Recuerdo que en los años inmediatamente posteriores al Concilio Vaticano II el tema de la colegialidad episcopal y la responsabilidad de los obispos en el gobierno de la Iglesia universal una cum Petro se consideraba muy importante, al menos de palabra. En aquella época parecía incluso una de las primeras urgencias de la reforma eclesiástica. En esta perspectiva, de hecho, se introdujo el sínodo de los obispos como institución permanente en la iglesia. ¿Qué ha sido de esa instancia sesenta años después? Yo diría que estamos en presencia de uno de los ejemplos más sorprendentes de heterogénesis de los fines: nunca se ha gobernado la Iglesia de una manera tan poco colegial, nunca se ha cuestionado tanto la autoridad y yo diría incluso la dignidad de los obispos como ahora.

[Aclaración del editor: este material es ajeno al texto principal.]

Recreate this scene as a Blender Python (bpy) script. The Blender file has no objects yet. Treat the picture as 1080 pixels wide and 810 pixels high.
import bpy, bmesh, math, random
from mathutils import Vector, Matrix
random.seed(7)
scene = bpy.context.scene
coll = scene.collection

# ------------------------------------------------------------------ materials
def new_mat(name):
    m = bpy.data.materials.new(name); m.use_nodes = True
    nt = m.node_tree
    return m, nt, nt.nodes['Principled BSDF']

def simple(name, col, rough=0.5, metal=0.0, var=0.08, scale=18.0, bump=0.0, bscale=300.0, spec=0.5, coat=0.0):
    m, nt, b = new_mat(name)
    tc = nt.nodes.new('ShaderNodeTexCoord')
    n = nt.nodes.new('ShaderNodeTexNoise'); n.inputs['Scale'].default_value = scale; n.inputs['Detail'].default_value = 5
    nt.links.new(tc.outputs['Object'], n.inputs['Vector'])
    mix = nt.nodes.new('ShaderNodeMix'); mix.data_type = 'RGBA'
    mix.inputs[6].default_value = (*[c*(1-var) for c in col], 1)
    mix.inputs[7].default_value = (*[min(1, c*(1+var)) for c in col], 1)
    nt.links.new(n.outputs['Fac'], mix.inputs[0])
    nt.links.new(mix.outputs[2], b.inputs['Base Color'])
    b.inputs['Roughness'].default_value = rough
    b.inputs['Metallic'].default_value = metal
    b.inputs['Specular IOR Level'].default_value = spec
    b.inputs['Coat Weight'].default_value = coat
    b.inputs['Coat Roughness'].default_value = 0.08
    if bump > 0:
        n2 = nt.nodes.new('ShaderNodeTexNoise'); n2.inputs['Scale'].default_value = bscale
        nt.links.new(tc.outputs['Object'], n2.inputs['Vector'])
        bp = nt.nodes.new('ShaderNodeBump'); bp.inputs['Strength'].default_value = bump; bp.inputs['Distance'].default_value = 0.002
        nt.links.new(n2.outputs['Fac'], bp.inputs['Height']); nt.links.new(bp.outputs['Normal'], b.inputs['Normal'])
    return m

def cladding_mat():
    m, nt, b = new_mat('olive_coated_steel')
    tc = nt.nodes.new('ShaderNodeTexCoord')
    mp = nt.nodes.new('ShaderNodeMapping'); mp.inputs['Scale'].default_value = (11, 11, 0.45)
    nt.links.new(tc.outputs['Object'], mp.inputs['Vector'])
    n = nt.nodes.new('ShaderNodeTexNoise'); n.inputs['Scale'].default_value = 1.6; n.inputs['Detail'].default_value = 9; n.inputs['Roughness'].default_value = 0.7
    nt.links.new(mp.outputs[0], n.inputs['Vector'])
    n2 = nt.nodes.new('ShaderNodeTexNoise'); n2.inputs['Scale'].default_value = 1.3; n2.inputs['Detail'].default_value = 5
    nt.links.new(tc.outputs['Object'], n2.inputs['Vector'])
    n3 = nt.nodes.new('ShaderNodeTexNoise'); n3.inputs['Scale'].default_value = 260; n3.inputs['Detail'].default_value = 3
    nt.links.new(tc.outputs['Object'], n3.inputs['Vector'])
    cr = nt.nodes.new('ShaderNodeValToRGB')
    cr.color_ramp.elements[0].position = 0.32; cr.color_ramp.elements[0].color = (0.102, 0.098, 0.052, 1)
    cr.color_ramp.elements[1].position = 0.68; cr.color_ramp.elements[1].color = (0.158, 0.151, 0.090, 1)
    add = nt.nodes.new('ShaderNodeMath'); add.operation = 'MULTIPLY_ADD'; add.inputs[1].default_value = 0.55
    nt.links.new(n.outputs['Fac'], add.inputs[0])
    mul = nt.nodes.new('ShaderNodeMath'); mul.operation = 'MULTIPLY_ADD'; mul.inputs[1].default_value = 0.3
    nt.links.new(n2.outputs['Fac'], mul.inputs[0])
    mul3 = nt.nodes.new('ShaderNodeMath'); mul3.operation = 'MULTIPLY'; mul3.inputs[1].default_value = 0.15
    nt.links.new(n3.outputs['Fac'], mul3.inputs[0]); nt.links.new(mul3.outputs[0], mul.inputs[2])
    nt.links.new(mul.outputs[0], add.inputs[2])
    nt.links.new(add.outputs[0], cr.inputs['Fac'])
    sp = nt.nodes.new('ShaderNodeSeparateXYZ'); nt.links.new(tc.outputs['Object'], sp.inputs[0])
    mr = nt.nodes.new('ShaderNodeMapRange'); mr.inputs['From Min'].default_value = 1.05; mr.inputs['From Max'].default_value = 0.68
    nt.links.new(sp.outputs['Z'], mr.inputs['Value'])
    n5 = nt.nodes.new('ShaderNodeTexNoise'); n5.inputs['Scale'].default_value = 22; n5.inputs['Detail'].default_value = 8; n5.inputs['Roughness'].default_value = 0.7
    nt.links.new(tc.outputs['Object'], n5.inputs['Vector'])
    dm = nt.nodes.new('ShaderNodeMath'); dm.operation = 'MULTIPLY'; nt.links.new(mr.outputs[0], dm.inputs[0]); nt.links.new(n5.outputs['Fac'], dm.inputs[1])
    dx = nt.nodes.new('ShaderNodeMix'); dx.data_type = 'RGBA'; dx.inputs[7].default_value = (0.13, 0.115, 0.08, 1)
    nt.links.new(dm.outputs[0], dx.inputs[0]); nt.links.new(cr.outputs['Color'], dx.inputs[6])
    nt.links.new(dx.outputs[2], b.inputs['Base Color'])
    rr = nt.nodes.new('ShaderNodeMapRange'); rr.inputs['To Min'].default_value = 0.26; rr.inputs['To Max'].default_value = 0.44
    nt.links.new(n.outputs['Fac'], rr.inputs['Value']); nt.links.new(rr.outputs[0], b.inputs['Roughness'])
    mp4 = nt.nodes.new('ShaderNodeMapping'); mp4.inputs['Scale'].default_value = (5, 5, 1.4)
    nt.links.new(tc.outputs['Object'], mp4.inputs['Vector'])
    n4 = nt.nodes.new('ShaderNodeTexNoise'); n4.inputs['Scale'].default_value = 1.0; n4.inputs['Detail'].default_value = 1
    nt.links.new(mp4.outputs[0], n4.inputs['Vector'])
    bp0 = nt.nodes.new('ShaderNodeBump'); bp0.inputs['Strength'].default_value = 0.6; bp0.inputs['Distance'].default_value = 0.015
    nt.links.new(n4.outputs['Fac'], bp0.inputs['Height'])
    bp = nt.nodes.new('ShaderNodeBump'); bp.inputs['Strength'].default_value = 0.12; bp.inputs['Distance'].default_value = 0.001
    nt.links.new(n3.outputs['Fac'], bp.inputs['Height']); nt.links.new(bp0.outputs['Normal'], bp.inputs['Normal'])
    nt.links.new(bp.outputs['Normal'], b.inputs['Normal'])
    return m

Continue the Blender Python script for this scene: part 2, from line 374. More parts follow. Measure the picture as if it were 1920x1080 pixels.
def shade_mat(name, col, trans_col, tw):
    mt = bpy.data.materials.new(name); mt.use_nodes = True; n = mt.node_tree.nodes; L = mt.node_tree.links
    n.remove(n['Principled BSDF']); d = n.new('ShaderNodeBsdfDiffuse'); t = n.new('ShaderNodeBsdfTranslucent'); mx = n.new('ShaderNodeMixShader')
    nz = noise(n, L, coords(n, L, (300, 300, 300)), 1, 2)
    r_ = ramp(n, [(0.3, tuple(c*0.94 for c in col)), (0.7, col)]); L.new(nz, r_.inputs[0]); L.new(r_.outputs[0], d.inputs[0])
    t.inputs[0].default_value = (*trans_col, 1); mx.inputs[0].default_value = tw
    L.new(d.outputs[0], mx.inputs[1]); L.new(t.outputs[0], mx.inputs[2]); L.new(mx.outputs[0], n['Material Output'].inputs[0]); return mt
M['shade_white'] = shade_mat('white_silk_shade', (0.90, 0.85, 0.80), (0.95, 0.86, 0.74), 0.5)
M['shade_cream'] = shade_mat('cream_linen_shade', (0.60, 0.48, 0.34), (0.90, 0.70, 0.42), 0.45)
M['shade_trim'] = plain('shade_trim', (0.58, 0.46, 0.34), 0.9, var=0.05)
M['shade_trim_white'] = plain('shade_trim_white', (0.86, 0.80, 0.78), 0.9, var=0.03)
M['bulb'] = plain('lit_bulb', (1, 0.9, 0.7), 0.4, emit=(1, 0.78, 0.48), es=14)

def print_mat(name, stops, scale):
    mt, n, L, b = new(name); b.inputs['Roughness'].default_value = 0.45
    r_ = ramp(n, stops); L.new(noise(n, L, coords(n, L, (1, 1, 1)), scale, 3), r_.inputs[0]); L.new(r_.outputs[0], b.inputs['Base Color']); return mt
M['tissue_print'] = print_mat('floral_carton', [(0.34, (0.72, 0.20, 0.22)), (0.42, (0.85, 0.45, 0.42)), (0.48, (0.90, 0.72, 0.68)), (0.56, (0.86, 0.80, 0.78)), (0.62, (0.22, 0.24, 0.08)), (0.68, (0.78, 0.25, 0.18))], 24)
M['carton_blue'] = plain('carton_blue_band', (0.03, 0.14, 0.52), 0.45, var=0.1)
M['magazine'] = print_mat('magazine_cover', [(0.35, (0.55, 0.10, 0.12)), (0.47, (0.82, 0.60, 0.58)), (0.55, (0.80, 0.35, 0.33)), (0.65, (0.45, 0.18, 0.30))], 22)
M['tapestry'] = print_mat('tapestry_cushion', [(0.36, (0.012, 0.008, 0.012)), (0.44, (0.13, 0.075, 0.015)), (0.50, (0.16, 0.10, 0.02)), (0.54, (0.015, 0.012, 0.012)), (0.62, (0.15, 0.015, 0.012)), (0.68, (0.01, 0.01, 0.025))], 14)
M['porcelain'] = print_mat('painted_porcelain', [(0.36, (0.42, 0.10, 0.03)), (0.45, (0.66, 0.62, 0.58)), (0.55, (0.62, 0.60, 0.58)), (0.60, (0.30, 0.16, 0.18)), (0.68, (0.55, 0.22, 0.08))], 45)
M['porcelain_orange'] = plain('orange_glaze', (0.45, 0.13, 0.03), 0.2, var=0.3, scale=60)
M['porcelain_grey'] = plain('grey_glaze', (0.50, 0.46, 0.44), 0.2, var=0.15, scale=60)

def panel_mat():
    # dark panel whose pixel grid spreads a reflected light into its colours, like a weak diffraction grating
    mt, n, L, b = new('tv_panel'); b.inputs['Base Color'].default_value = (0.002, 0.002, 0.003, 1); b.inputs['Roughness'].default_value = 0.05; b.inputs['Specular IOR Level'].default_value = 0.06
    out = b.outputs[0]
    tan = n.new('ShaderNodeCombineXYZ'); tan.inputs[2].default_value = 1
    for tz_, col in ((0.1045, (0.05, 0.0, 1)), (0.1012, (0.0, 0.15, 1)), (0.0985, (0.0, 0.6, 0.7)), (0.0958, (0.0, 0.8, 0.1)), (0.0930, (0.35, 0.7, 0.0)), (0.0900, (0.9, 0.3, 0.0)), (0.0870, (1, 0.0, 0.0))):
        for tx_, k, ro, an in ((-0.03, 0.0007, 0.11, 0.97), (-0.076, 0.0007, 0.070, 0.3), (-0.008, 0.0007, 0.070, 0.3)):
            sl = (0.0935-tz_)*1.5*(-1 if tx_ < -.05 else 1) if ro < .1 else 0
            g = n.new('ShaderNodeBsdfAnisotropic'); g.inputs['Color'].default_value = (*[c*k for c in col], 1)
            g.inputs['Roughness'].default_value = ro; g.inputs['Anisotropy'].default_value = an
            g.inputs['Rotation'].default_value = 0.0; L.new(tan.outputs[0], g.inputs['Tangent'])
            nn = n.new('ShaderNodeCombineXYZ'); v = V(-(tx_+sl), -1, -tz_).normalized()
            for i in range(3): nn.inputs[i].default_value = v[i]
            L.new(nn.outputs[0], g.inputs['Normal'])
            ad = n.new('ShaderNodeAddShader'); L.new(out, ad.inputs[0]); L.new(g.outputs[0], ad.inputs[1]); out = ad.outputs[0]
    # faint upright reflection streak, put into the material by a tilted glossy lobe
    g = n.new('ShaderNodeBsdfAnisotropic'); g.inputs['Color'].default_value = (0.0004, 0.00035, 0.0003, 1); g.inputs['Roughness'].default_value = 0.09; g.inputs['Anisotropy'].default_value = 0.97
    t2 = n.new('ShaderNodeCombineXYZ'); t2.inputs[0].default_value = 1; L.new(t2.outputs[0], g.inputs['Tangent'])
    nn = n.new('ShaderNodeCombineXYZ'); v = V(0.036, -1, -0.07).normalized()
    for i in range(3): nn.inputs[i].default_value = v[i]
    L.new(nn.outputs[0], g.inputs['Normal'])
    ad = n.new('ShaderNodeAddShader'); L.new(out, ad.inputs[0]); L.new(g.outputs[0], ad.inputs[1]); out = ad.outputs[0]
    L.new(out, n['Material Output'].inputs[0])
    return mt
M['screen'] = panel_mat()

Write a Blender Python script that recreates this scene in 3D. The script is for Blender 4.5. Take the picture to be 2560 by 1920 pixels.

Para mí está claro que tienen problemas: aplastados, por una parte, por un estilo de gobierno papal que -en opinión generalizada incluso de los observadores más favorables- es el más centralizador que se ha visto al menos desde el final del pontificado de Pío XII en adelante; por otra parte, coaccionados en su acción por el peso de los esquemas impuestos por unas conferencias episcopales cada vez más engorrosas; por último, sometidos a la desconcertante presión de los reclamos de laicos marginales, quizá no numerosos pero sí feroces y bien insertados en la burocracia eclesiástica, que exigen “más poder”, como hemos visto ampliamente en el triste asunto de la “vía sinodal” alemana. La tan cacareada “sinodalidad”, por lo que hemos visto, corre así el riesgo de convertirse en un factor más de la crisis de autoridad y colegialidad episcopal.
En el Catecismo nos enseñaron que los obispos son los sucesores de los Apóstoles. También se nos dijo que la ordenación episcopal imparte, en quien la recibe, 'un carácter sagrado, de tal manera que los obispos, de modo eminente y visible, ostentan las partes de Cristo mismo Maestro, Pastor y Pontífice, y actúan en su persona' (así dice el Vaticano II, Christus Dominus, 2). Gran cosa. Hoy en día, sin embargo, a menudo parecen ser considerados como meros gestores periféricos de una corporación multinacional. Si a la dirección central no le gusta cómo dirigen la sucursal, puede mandarlos a paseo sin contemplaciones. O a Friburgo.